Clare London said...

Tam! I think you were with me, commenting on that original post at Kris'. And he we still are :D. But yes, the same reactions apply.

Anne-Marie - I think it illustrates what an emotional thing reading is, not just a logistical one. A book needs to appeal to us in all sorts of ways and moods.

Rita - God, it's heartbreaking isn't it, when you're looking forward so much to something? I try not to hype myself up, but especially in series, the pressure is on the poor author to keep me entranced! And how many of us have left series later on because the attraction's no longer there? There's a lot to be said for keeping an overall thread fresh as well as each episode.
I read a post about how the first 3 chapters of a book are often better, because the author's honed them for submission.
And like you, I find self-indulgence very tiring to read LOL.

Jean - you read my mind! LOL As I've often said, I'll read some authors whatever they write because I know their voice resonates with me. And I'd confess to being a Jack Reacher-creature for that particular character voice, but you'd all laugh *blush*.

Clare London said...

Elise - I think that sums it up, doesn't it? And also describes why two books that may look the same have different impact on the reader. It's shockingly subjective :D.

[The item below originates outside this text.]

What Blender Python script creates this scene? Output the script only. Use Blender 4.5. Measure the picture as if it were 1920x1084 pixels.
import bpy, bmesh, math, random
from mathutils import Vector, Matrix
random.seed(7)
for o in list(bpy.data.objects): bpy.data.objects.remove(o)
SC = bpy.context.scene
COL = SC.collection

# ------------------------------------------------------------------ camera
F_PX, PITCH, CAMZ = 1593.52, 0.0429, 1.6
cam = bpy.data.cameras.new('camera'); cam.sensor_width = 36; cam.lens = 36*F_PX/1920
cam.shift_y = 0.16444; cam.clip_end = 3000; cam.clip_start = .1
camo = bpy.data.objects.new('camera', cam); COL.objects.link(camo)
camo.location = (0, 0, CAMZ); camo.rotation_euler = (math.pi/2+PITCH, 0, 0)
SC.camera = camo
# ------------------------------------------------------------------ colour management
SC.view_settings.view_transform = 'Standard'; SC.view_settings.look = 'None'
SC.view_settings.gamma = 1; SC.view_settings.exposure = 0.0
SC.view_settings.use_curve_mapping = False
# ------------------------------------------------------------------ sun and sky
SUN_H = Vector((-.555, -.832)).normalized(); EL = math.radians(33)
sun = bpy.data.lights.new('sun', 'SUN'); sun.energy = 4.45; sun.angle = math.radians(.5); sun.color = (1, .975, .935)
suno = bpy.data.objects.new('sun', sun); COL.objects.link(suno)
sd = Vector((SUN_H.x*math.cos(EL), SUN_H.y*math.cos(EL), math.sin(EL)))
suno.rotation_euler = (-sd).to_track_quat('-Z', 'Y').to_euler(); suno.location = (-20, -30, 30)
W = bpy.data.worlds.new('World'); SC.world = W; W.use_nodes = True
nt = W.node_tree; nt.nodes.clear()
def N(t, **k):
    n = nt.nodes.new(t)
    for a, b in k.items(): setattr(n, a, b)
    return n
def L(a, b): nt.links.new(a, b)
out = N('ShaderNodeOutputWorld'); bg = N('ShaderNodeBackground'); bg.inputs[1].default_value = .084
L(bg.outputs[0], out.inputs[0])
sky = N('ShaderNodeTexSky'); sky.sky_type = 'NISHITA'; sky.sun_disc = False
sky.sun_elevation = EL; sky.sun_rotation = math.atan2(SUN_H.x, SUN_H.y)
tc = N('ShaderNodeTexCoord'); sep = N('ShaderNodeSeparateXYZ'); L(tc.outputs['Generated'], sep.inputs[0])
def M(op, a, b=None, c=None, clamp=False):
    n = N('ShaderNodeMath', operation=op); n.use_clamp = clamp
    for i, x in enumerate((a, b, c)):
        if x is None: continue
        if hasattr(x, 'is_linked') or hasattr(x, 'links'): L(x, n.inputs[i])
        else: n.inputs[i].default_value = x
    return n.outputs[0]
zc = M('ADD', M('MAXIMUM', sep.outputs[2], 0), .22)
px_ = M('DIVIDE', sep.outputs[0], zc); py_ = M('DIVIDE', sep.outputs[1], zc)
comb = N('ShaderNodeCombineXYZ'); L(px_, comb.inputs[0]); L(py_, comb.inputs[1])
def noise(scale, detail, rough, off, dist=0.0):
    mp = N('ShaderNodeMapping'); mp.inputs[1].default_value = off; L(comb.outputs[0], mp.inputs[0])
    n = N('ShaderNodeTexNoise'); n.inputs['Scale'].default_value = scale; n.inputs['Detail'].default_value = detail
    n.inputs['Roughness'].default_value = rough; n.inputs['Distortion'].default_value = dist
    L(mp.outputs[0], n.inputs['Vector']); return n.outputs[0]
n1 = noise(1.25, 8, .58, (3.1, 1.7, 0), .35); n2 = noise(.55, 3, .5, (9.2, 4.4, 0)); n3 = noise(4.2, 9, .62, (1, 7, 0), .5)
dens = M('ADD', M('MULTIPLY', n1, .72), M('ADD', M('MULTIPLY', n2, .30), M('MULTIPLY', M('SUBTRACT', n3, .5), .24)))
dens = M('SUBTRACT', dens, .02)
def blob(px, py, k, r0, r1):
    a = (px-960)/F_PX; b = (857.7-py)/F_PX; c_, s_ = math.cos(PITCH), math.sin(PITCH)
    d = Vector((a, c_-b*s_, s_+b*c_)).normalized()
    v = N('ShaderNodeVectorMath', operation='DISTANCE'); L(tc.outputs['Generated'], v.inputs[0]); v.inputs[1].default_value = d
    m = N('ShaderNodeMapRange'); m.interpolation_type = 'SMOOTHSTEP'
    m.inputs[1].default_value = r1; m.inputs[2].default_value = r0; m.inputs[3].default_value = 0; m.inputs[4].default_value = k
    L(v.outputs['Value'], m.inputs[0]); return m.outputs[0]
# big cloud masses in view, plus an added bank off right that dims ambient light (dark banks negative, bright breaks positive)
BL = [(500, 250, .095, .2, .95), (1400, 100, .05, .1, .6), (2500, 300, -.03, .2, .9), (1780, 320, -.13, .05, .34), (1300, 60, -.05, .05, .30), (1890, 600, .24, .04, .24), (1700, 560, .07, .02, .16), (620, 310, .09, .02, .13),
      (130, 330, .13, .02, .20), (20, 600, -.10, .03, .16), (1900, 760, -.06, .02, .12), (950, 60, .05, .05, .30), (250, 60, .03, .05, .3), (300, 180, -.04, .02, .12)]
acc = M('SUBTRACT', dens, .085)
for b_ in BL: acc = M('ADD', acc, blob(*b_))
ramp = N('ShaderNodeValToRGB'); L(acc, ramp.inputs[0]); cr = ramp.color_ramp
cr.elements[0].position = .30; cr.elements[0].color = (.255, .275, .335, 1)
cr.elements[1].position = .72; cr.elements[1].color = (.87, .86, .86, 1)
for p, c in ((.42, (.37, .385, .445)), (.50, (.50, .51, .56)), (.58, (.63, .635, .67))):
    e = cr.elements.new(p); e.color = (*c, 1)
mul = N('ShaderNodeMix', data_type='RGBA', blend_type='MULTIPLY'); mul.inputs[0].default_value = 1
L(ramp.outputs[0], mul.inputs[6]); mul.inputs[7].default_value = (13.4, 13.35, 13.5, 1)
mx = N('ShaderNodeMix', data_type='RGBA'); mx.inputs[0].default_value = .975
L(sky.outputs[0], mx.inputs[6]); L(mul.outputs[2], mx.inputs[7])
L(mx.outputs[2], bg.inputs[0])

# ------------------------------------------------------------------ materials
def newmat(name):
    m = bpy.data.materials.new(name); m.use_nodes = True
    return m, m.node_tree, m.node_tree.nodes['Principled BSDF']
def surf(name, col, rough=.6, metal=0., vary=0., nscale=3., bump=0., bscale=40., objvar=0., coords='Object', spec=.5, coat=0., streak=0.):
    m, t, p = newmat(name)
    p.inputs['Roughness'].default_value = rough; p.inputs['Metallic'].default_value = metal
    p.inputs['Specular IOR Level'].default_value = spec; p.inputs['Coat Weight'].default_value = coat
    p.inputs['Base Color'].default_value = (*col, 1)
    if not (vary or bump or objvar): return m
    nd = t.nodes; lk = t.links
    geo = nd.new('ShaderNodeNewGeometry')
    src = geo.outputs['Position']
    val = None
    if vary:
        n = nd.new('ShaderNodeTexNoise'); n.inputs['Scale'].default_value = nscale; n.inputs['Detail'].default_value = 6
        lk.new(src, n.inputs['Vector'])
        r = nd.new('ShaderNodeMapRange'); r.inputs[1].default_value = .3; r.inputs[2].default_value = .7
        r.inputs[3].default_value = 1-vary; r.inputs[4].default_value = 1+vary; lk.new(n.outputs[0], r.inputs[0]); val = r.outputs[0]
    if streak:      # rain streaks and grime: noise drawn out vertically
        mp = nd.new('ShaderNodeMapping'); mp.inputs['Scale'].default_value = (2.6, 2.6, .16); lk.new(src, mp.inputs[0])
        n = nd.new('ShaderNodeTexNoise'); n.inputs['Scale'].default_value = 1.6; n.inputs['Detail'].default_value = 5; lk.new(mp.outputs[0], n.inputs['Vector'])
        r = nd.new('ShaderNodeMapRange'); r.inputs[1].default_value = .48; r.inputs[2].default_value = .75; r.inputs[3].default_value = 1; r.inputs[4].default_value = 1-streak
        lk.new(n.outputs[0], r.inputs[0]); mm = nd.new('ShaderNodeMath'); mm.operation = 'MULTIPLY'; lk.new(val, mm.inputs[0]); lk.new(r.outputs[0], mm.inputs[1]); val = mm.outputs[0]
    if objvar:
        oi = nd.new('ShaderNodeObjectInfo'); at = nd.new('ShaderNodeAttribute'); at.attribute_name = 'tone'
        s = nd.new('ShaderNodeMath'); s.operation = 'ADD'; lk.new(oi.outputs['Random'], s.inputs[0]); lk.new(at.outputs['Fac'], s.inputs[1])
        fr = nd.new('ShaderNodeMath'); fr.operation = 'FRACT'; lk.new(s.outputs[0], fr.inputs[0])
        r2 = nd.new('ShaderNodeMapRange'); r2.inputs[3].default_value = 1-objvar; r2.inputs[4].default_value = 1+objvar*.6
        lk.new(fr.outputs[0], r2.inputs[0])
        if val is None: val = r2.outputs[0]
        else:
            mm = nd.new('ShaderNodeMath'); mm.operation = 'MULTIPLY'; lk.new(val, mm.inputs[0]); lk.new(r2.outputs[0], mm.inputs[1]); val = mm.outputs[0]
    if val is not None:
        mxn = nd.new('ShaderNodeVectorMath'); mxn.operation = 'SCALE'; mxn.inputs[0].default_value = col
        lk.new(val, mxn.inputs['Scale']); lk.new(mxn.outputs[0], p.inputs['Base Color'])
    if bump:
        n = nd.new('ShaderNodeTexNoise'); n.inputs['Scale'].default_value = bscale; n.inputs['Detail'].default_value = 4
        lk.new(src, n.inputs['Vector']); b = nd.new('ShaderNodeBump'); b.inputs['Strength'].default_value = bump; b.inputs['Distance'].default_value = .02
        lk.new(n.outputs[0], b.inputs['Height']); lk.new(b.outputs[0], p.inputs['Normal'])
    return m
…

Sharon - you've picked up on so many of the things that stop me too. Yet there ARE books that, if we persist, become favourites. Sometimes a book is just a slow burner; sometimes it's dependent on the mood of the reader.

Jordan - that's another post (or 10) in itself, isn't it? how difficult it sometimes is to relax into a book when you're an author, and can't turn off your inner style guide LOL. I read a PI/crime book recently that was full of head-hopping, brackets, odd punctuation - but the plot and characters still luckily grabbed me.

Elin - oh so true! Sometimes I stop because I don't LIKE any of the people. They don't have to be overtly heroic or "nice", because I like a good redemption story *lol*, but they do have to grab my interest and make me care what happens to them. Oh, if we could bottle that as authors :D.